:: DATASET EXCERPT ::
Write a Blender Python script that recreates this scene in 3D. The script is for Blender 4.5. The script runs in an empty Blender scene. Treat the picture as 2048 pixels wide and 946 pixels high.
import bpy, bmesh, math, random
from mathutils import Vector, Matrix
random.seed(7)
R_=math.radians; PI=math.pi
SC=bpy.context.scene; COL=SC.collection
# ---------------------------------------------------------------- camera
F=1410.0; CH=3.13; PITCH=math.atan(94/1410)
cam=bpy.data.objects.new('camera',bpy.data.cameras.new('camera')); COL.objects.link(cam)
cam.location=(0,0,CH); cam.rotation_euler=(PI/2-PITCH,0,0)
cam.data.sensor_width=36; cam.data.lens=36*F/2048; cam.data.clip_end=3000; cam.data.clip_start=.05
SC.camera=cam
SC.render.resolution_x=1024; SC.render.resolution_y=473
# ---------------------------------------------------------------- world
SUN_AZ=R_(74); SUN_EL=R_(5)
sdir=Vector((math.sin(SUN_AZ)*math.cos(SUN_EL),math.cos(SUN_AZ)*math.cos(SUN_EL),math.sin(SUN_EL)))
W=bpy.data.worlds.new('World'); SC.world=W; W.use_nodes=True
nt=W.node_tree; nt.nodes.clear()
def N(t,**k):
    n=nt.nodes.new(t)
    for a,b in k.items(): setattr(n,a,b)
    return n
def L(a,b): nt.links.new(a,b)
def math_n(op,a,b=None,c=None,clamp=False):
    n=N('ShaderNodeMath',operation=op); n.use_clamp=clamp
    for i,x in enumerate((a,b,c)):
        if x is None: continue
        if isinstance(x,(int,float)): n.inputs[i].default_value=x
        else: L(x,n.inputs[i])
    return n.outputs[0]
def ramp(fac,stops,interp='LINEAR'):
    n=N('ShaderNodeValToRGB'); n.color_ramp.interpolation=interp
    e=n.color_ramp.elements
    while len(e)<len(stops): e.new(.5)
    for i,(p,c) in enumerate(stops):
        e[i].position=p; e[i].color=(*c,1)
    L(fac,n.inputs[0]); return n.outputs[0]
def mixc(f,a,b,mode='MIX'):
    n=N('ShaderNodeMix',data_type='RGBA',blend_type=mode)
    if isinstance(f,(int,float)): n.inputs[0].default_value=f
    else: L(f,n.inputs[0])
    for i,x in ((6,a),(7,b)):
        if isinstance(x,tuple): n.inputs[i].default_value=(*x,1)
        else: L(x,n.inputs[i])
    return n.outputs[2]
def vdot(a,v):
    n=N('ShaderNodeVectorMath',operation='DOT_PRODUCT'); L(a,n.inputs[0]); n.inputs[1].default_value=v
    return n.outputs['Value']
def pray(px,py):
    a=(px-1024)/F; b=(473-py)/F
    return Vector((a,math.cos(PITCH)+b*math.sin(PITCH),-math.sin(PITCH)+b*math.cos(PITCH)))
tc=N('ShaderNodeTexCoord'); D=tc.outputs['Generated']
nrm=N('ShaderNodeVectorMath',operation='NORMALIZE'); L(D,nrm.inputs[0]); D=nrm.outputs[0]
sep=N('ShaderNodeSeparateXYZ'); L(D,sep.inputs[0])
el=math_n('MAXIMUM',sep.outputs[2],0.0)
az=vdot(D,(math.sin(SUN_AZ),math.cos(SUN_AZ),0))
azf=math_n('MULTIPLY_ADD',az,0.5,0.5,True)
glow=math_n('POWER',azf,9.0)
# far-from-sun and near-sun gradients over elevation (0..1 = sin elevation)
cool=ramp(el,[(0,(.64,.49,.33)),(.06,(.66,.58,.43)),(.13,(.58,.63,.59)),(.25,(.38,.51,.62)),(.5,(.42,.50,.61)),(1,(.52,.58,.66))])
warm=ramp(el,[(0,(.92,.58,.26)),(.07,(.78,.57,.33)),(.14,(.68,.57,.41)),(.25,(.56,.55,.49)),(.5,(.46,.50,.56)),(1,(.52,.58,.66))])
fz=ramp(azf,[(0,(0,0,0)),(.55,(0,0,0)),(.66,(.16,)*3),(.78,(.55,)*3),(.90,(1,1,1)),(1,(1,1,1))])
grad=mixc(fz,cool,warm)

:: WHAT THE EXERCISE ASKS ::
Return the full listing, character for character.

:: EXERCISE ANSWER ::
Write a Blender Python script that recreates this scene in 3D. The script is for Blender 4.5. The script runs in an empty Blender scene. Treat the picture as 2048 pixels wide and 946 pixels high.
import bpy, bmesh, math, random
from mathutils import Vector, Matrix
random.seed(7)
R_=math.radians; PI=math.pi
SC=bpy.context.scene; COL=SC.collection
# ---------------------------------------------------------------- camera
F=1410.0; CH=3.13; PITCH=math.atan(94/1410)
cam=bpy.data.objects.new('camera',bpy.data.cameras.new('camera')); COL.objects.link(cam)
cam.location=(0,0,CH); cam.rotation_euler=(PI/2-PITCH,0,0)
cam.data.sensor_width=36; cam.data.lens=36*F/2048; cam.data.clip_end=3000; cam.data.clip_start=.05
SC.camera=cam
SC.render.resolution_x=1024; SC.render.resolution_y=473
# ---------------------------------------------------------------- world
SUN_AZ=R_(74); SUN_EL=R_(5)
sdir=Vector((math.sin(SUN_AZ)*math.cos(SUN_EL),math.cos(SUN_AZ)*math.cos(SUN_EL),math.sin(SUN_EL)))
W=bpy.data.worlds.new('World'); SC.world=W; W.use_nodes=True
nt=W.node_tree; nt.nodes.clear()
def N(t,**k):
    n=nt.nodes.new(t)
    for a,b in k.items(): setattr(n,a,b)
    return n
def L(a,b): nt.links.new(a,b)
def math_n(op,a,b=None,c=None,clamp=False):
    n=N('ShaderNodeMath',operation=op); n.use_clamp=clamp
    for i,x in enumerate((a,b,c)):
        if x is None: continue
        if isinstance(x,(int,float)): n.inputs[i].default_value=x
        else: L(x,n.inputs[i])
    return n.outputs[0]
def ramp(fac,stops,interp='LINEAR'):
    n=N('ShaderNodeValToRGB'); n.color_ramp.interpolation=interp
    e=n.color_ramp.elements
    while len(e)<len(stops): e.new(.5)
    for i,(p,c) in enumerate(stops):
        e[i].position=p; e[i].color=(*c,1)
    L(fac,n.inputs[0]); return n.outputs[0]
def mixc(f,a,b,mode='MIX'):
    n=N('ShaderNodeMix',data_type='RGBA',blend_type=mode)
    if isinstance(f,(int,float)): n.inputs[0].default_value=f
    else: L(f,n.inputs[0])
    for i,x in ((6,a),(7,b)):
        if isinstance(x,tuple): n.inputs[i].default_value=(*x,1)
        else: L(x,n.inputs[i])
    return n.outputs[2]
def vdot(a,v):
    n=N('ShaderNodeVectorMath',operation='DOT_PRODUCT'); L(a,n.inputs[0]); n.inputs[1].default_value=v
    return n.outputs['Value']
def pray(px,py):
    a=(px-1024)/F; b=(473-py)/F
    return Vector((a,math.cos(PITCH)+b*math.sin(PITCH),-math.sin(PITCH)+b*math.cos(PITCH)))
tc=N('ShaderNodeTexCoord'); D=tc.outputs['Generated']
nrm=N('ShaderNodeVectorMath',operation='NORMALIZE'); L(D,nrm.inputs[0]); D=nrm.outputs[0]
sep=N('ShaderNodeSeparateXYZ'); L(D,sep.inputs[0])
el=math_n('MAXIMUM',sep.outputs[2],0.0)
az=vdot(D,(math.sin(SUN_AZ),math.cos(SUN_AZ),0))
azf=math_n('MULTIPLY_ADD',az,0.5,0.5,True)
glow=math_n('POWER',azf,9.0)
# far-from-sun and near-sun gradients over elevation (0..1 = sin elevation)
cool=ramp(el,[(0,(.64,.49,.33)),(.06,(.66,.58,.43)),(.13,(.58,.63,.59)),(.25,(.38,.51,.62)),(.5,(.42,.50,.61)),(1,(.52,.58,.66))])
warm=ramp(el,[(0,(.92,.58,.26)),(.07,(.78,.57,.33)),(.14,(.68,.57,.41)),(.25,(.56,.55,.49)),(.5,(.46,.50,.56)),(1,(.52,.58,.66))])
fz=ramp(azf,[(0,(0,0,0)),(.55,(0,0,0)),(.66,(.16,)*3),(.78,(.55,)*3),(.90,(1,1,1)),(1,(1,1,1))])
grad=mixc(fz,cool,warm)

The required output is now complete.